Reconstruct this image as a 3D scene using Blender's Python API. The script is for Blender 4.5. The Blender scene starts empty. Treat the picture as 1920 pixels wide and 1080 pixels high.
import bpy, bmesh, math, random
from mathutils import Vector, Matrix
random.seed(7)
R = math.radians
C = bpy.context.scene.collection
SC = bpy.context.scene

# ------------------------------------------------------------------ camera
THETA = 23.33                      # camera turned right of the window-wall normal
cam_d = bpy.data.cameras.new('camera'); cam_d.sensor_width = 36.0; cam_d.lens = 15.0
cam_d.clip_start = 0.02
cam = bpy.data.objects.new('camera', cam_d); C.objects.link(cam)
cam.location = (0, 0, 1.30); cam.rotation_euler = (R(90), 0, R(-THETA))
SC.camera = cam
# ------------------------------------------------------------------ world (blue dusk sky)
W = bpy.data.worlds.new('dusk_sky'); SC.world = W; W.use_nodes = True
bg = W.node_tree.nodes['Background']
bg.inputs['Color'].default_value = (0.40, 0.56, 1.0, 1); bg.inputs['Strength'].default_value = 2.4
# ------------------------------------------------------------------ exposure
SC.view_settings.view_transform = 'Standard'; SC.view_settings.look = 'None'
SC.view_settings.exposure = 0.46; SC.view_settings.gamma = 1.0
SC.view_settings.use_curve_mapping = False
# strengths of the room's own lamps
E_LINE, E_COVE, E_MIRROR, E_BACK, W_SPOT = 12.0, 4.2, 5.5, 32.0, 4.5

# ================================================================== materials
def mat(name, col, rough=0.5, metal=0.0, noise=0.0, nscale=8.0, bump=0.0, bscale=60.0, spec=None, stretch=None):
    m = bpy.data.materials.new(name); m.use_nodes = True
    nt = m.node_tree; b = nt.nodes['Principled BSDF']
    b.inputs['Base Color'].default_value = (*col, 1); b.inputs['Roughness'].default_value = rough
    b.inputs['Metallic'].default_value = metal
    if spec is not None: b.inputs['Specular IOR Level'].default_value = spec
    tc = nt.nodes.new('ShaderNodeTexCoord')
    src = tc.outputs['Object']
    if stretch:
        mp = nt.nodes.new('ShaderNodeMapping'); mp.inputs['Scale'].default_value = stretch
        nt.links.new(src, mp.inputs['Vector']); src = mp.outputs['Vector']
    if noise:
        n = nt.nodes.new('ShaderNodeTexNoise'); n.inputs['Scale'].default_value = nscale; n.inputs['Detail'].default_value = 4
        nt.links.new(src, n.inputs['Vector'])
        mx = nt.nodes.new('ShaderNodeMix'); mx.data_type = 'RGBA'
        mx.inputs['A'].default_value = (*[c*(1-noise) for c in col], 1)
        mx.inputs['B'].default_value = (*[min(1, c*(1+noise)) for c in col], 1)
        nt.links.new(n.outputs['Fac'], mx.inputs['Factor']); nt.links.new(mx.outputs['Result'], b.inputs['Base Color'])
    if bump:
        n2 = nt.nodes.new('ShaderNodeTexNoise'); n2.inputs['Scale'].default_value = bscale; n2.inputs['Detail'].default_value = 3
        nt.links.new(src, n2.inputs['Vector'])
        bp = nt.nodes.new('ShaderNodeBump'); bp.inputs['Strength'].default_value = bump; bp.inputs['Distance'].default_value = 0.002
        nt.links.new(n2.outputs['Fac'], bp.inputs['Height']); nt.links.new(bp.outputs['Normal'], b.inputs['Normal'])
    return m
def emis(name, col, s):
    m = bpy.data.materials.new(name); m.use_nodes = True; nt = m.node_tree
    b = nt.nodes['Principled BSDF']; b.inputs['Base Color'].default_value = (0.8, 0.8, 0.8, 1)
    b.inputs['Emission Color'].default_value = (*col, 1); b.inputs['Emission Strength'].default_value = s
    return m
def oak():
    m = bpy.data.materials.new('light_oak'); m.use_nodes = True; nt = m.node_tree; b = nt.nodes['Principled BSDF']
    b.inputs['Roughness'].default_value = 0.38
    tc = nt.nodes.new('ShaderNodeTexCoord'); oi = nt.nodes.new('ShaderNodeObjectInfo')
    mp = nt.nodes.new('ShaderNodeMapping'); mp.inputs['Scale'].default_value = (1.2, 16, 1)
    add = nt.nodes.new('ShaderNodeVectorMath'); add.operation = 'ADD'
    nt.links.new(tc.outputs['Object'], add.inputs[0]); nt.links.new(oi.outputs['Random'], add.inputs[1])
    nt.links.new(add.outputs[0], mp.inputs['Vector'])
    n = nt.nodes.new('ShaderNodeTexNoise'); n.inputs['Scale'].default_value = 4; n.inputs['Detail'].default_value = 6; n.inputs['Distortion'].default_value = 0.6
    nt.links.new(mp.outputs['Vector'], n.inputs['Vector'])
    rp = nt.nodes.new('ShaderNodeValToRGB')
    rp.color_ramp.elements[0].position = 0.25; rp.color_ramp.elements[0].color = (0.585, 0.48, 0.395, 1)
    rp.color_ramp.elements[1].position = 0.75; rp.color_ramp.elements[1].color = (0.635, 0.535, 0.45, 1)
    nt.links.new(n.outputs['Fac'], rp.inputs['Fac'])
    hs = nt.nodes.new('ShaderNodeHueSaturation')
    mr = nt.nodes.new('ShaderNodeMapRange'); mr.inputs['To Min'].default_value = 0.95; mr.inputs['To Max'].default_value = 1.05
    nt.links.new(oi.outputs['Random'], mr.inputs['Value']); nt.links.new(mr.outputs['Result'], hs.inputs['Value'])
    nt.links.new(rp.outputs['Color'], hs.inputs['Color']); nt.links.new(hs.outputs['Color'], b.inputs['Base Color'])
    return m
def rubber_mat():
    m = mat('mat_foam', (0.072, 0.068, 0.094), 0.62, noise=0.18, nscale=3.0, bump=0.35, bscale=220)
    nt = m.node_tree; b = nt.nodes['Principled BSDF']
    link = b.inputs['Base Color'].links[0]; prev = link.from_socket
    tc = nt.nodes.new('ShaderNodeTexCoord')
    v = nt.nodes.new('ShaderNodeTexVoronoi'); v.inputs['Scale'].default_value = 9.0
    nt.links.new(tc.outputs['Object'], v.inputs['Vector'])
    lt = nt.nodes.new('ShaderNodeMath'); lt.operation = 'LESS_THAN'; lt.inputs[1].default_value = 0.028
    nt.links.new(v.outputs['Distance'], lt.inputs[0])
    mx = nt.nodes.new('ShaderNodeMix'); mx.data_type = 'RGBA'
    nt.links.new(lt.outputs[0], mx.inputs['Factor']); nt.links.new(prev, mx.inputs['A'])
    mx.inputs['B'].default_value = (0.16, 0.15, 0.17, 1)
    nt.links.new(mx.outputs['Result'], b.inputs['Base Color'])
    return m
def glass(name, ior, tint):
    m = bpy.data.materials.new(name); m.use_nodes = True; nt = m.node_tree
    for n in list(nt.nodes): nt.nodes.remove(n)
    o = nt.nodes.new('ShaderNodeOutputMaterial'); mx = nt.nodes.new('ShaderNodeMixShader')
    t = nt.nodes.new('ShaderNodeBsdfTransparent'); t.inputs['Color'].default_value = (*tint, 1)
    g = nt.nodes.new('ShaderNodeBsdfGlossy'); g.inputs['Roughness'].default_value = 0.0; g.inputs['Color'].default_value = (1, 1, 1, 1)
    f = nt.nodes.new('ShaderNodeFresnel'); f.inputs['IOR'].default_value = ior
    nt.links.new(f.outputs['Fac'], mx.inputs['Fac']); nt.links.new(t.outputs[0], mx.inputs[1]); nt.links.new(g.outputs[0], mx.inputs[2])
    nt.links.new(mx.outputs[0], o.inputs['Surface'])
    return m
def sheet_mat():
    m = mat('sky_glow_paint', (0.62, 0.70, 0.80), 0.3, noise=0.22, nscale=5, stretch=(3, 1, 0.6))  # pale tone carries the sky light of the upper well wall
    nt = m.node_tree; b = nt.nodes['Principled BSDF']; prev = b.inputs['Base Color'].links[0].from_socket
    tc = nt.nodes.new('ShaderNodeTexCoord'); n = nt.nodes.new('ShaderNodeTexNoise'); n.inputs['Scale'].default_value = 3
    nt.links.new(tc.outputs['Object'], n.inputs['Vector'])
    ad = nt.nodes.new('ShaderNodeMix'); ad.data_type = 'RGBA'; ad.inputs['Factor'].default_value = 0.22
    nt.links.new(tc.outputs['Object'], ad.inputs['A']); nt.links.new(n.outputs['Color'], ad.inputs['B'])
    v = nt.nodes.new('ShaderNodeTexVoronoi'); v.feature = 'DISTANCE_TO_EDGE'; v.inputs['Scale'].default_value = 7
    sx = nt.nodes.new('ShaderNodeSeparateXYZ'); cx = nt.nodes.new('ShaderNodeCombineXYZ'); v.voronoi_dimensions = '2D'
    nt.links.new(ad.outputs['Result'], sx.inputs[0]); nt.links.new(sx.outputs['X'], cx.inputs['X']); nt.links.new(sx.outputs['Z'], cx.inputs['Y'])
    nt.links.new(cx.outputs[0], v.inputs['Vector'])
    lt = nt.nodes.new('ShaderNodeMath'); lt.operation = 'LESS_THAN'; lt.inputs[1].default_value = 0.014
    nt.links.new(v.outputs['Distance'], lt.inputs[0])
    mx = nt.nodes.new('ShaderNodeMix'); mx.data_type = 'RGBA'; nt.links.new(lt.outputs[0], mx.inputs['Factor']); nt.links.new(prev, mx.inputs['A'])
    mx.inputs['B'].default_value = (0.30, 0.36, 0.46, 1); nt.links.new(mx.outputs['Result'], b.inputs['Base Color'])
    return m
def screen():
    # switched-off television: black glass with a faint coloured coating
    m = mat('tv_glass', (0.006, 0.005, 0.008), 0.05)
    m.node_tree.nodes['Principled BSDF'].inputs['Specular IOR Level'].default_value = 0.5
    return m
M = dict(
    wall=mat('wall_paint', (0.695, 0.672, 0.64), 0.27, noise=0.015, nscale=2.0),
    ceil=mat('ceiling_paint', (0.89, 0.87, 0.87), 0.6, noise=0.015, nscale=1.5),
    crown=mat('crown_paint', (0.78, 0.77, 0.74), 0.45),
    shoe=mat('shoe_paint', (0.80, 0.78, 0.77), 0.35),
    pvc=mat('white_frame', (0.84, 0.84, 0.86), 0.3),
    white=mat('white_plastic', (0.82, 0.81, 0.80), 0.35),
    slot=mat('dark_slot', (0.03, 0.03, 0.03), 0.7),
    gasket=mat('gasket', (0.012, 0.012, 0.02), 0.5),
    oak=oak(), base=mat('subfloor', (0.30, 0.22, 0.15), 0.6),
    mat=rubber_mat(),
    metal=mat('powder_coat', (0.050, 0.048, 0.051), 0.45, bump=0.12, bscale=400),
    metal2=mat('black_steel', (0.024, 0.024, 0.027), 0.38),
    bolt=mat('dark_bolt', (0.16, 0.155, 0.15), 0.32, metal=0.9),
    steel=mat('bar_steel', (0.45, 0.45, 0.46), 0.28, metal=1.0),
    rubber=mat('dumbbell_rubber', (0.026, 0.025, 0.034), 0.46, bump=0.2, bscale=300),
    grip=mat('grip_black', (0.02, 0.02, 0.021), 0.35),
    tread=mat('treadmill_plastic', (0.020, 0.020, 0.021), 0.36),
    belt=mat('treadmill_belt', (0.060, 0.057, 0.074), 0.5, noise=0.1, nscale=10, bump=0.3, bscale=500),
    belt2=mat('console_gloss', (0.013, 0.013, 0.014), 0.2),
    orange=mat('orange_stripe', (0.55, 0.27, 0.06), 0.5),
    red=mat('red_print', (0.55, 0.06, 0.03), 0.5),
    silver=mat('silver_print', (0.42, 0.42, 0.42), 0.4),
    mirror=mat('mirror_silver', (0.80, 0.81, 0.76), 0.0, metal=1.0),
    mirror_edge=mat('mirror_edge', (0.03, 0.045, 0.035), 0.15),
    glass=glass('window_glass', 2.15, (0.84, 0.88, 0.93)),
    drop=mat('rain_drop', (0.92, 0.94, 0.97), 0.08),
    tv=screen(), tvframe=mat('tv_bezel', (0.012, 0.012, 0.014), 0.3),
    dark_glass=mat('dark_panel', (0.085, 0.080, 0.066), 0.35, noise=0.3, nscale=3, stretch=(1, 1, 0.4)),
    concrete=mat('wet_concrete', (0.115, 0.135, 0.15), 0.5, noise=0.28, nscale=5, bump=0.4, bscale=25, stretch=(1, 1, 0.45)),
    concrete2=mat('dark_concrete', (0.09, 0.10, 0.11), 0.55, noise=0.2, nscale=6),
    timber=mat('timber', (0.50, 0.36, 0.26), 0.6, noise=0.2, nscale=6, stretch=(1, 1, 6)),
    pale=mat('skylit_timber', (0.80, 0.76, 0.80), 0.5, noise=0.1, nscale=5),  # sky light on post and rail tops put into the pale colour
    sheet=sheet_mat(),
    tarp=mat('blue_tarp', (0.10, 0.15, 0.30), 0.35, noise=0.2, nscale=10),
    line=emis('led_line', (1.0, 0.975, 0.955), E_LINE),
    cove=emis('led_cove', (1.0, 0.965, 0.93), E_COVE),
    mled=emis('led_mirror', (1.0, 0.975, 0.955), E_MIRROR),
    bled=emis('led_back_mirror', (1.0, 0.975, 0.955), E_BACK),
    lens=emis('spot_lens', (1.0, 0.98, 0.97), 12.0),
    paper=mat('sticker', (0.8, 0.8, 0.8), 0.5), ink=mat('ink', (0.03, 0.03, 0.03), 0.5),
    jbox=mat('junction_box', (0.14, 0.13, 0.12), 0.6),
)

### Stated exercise
Exactly as they stand, set down the lines from the top of the data through the line with "SC = bpy.context.scene".

### Task response
Reconstruct this image as a 3D scene using Blender's Python API. The script is for Blender 4.5. The Blender scene starts empty. Treat the picture as 1920 pixels wide and 1080 pixels high.
import bpy, bmesh, math, random
from mathutils import Vector, Matrix
random.seed(7)
R = math.radians
C = bpy.context.scene.collection
SC = bpy.context.scene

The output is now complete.